» **WHAT THE TASK REQUIRES**: Exactly repeat the material, dropping every picture from the copy.

» **GIVEN DATA**:
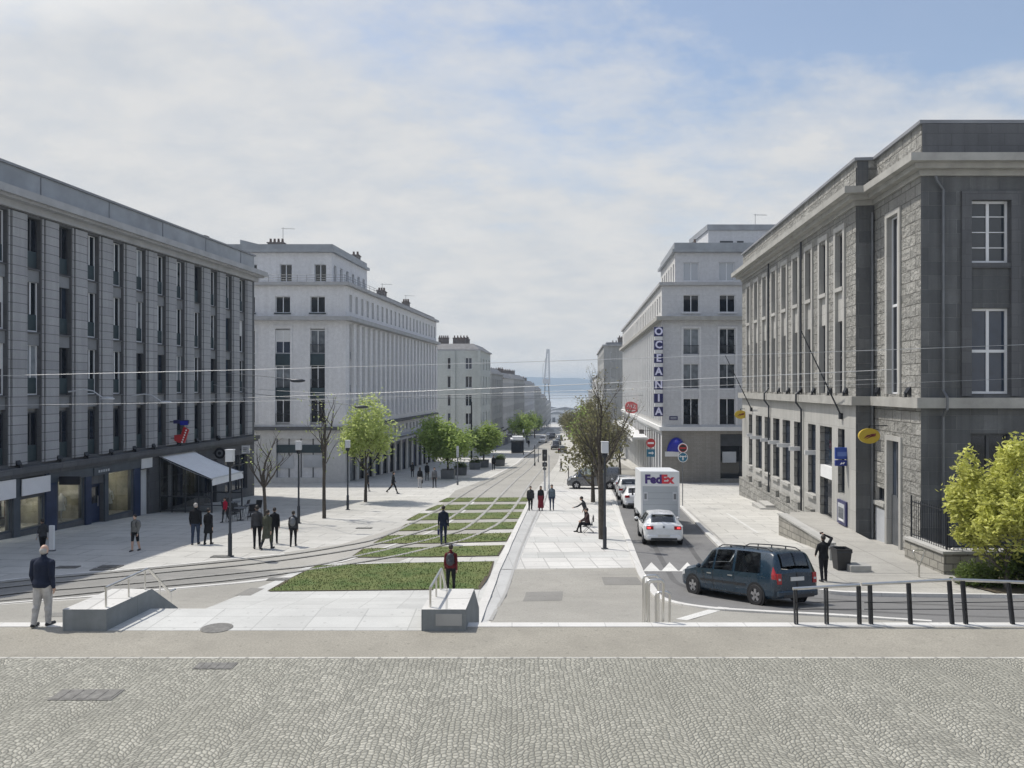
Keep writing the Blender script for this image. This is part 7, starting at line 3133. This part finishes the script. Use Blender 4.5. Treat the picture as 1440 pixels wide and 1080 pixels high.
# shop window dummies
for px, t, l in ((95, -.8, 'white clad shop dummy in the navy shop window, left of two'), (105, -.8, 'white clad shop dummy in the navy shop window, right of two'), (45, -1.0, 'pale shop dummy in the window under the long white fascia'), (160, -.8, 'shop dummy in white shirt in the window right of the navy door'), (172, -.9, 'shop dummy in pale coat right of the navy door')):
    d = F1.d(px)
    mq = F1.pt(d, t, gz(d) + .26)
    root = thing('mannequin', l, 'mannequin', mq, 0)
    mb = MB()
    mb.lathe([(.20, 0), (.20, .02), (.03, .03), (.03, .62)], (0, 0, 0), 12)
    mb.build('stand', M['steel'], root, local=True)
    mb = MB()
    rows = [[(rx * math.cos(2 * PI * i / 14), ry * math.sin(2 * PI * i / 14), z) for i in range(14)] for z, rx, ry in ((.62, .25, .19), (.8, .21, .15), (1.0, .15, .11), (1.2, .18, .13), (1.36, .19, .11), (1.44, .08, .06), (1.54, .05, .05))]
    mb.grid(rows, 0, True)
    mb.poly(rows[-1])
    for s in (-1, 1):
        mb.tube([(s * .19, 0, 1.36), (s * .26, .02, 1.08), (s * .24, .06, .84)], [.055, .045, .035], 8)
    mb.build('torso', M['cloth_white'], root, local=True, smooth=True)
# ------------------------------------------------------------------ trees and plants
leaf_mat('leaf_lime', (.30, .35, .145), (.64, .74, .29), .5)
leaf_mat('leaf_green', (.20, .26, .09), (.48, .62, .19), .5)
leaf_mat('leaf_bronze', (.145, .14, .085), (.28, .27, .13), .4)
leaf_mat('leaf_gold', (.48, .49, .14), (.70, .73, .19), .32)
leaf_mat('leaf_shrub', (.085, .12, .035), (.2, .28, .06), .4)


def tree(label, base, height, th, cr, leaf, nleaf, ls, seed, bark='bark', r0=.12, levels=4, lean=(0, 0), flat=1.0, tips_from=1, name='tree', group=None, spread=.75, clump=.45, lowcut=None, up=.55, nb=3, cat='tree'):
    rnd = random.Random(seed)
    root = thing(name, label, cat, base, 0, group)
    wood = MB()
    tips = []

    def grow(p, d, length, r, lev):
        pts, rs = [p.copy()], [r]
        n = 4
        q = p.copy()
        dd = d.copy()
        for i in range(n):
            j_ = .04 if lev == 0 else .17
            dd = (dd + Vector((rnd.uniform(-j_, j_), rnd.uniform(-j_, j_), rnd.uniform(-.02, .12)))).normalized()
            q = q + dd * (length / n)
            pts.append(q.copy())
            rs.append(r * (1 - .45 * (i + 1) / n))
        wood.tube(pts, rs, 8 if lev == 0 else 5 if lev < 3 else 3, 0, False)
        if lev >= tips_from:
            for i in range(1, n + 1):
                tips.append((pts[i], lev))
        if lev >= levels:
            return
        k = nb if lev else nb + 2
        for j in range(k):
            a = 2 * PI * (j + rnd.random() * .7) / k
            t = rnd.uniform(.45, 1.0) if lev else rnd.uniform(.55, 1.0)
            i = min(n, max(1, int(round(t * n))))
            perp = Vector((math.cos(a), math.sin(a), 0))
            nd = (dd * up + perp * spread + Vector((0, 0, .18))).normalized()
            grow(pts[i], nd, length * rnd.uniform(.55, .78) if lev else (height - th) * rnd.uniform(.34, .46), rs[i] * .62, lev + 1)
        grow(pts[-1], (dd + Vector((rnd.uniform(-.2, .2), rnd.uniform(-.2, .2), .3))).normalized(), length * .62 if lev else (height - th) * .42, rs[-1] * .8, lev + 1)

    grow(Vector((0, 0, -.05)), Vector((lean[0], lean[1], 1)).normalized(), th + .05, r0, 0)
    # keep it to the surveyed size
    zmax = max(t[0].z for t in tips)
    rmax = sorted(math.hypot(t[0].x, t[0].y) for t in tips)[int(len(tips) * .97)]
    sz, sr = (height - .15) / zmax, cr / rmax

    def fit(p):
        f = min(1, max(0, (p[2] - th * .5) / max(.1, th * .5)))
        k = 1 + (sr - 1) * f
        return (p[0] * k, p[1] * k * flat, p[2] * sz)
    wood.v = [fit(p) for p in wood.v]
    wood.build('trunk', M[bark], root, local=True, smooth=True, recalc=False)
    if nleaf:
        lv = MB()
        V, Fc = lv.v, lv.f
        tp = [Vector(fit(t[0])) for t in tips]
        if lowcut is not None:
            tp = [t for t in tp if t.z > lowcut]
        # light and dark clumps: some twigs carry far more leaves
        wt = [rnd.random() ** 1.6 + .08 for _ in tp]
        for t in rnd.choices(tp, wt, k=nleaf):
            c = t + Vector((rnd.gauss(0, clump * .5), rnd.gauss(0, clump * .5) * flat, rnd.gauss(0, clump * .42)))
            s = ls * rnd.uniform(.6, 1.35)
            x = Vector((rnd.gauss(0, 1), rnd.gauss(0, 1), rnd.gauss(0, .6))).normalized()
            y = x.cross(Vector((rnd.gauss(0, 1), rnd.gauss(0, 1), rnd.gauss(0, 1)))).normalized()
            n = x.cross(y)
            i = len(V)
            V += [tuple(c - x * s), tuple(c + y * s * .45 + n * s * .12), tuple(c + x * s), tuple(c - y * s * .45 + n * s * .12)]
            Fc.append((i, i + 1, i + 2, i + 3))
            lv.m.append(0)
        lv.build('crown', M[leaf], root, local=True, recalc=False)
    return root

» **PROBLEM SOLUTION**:
Keep writing the Blender script for this image. This is part 7, starting at line 3133. This part finishes the script. Use Blender 4.5. Treat the picture as 1440 pixels wide and 1080 pixels high.
# shop window dummies
for px, t, l in ((95, -.8, 'white clad shop dummy in the navy shop window, left of two'), (105, -.8, 'white clad shop dummy in the navy shop window, right of two'), (45, -1.0, 'pale shop dummy in the window under the long white fascia'), (160, -.8, 'shop dummy in white shirt in the window right of the navy door'), (172, -.9, 'shop dummy in pale coat right of the navy door')):
    d = F1.d(px)
    mq = F1.pt(d, t, gz(d) + .26)
    root = thing('mannequin', l, 'mannequin', mq, 0)
    mb = MB()
    mb.lathe([(.20, 0), (.20, .02), (.03, .03), (.03, .62)], (0, 0, 0), 12)
    mb.build('stand', M['steel'], root, local=True)
    mb = MB()
    rows = [[(rx * math.cos(2 * PI * i / 14), ry * math.sin(2 * PI * i / 14), z) for i in range(14)] for z, rx, ry in ((.62, .25, .19), (.8, .21, .15), (1.0, .15, .11), (1.2, .18, .13), (1.36, .19, .11), (1.44, .08, .06), (1.54, .05, .05))]
    mb.grid(rows, 0, True)
    mb.poly(rows[-1])
    for s in (-1, 1):
        mb.tube([(s * .19, 0, 1.36), (s * .26, .02, 1.08), (s * .24, .06, .84)], [.055, .045, .035], 8)
    mb.build('torso', M['cloth_white'], root, local=True, smooth=True)
# ------------------------------------------------------------------ trees and plants
leaf_mat('leaf_lime', (.30, .35, .145), (.64, .74, .29), .5)
leaf_mat('leaf_green', (.20, .26, .09), (.48, .62, .19), .5)
leaf_mat('leaf_bronze', (.145, .14, .085), (.28, .27, .13), .4)
leaf_mat('leaf_gold', (.48, .49, .14), (.70, .73, .19), .32)
leaf_mat('leaf_shrub', (.085, .12, .035), (.2, .28, .06), .4)


def tree(label, base, height, th, cr, leaf, nleaf, ls, seed, bark='bark', r0=.12, levels=4, lean=(0, 0), flat=1.0, tips_from=1, name='tree', group=None, spread=.75, clump=.45, lowcut=None, up=.55, nb=3, cat='tree'):
    rnd = random.Random(seed)
    root = thing(name, label, cat, base, 0, group)
    wood = MB()
    tips = []

    def grow(p, d, length, r, lev):
        pts, rs = [p.copy()], [r]
        n = 4
        q = p.copy()
        dd = d.copy()
        for i in range(n):
            j_ = .04 if lev == 0 else .17
            dd = (dd + Vector((rnd.uniform(-j_, j_), rnd.uniform(-j_, j_), rnd.uniform(-.02, .12)))).normalized()
            q = q + dd * (length / n)
            pts.append(q.copy())
            rs.append(r * (1 - .45 * (i + 1) / n))
        wood.tube(pts, rs, 8 if lev == 0 else 5 if lev < 3 else 3, 0, False)
        if lev >= tips_from:
            for i in range(1, n + 1):
                tips.append((pts[i], lev))
        if lev >= levels:
            return
        k = nb if lev else nb + 2
        for j in range(k):
            a = 2 * PI * (j + rnd.random() * .7) / k
            t = rnd.uniform(.45, 1.0) if lev else rnd.uniform(.55, 1.0)
            i = min(n, max(1, int(round(t * n))))
            perp = Vector((math.cos(a), math.sin(a), 0))
            nd = (dd * up + perp * spread + Vector((0, 0, .18))).normalized()
            grow(pts[i], nd, length * rnd.uniform(.55, .78) if lev else (height - th) * rnd.uniform(.34, .46), rs[i] * .62, lev + 1)
        grow(pts[-1], (dd + Vector((rnd.uniform(-.2, .2), rnd.uniform(-.2, .2), .3))).normalized(), length * .62 if lev else (height - th) * .42, rs[-1] * .8, lev + 1)

    grow(Vector((0, 0, -.05)), Vector((lean[0], lean[1], 1)).normalized(), th + .05, r0, 0)
    # keep it to the surveyed size
    zmax = max(t[0].z for t in tips)
    rmax = sorted(math.hypot(t[0].x, t[0].y) for t in tips)[int(len(tips) * .97)]
    sz, sr = (height - .15) / zmax, cr / rmax

    def fit(p):
        f = min(1, max(0, (p[2] - th * .5) / max(.1, th * .5)))
        k = 1 + (sr - 1) * f
        return (p[0] * k, p[1] * k * flat, p[2] * sz)
    wood.v = [fit(p) for p in wood.v]
    wood.build('trunk', M[bark], root, local=True, smooth=True, recalc=False)
    if nleaf:
        lv = MB()
        V, Fc = lv.v, lv.f
        tp = [Vector(fit(t[0])) for t in tips]
        if lowcut is not None:
            tp = [t for t in tp if t.z > lowcut]
        # light and dark clumps: some twigs carry far more leaves
        wt = [rnd.random() ** 1.6 + .08 for _ in tp]
        for t in rnd.choices(tp, wt, k=nleaf):
            c = t + Vector((rnd.gauss(0, clump * .5), rnd.gauss(0, clump * .5) * flat, rnd.gauss(0, clump * .42)))
            s = ls * rnd.uniform(.6, 1.35)
            x = Vector((rnd.gauss(0, 1), rnd.gauss(0, 1), rnd.gauss(0, .6))).normalized()
            y = x.cross(Vector((rnd.gauss(0, 1), rnd.gauss(0, 1), rnd.gauss(0, 1)))).normalized()
            n = x.cross(y)
            i = len(V)
            V += [tuple(c - x * s), tuple(c + y * s * .45 + n * s * .12), tuple(c + x * s), tuple(c - y * s * .45 + n * s * .12)]
            Fc.append((i, i + 1, i + 2, i + 3))
            lv.m.append(0)
        lv.build('crown', M[leaf], root, local=True, recalc=False)
    return root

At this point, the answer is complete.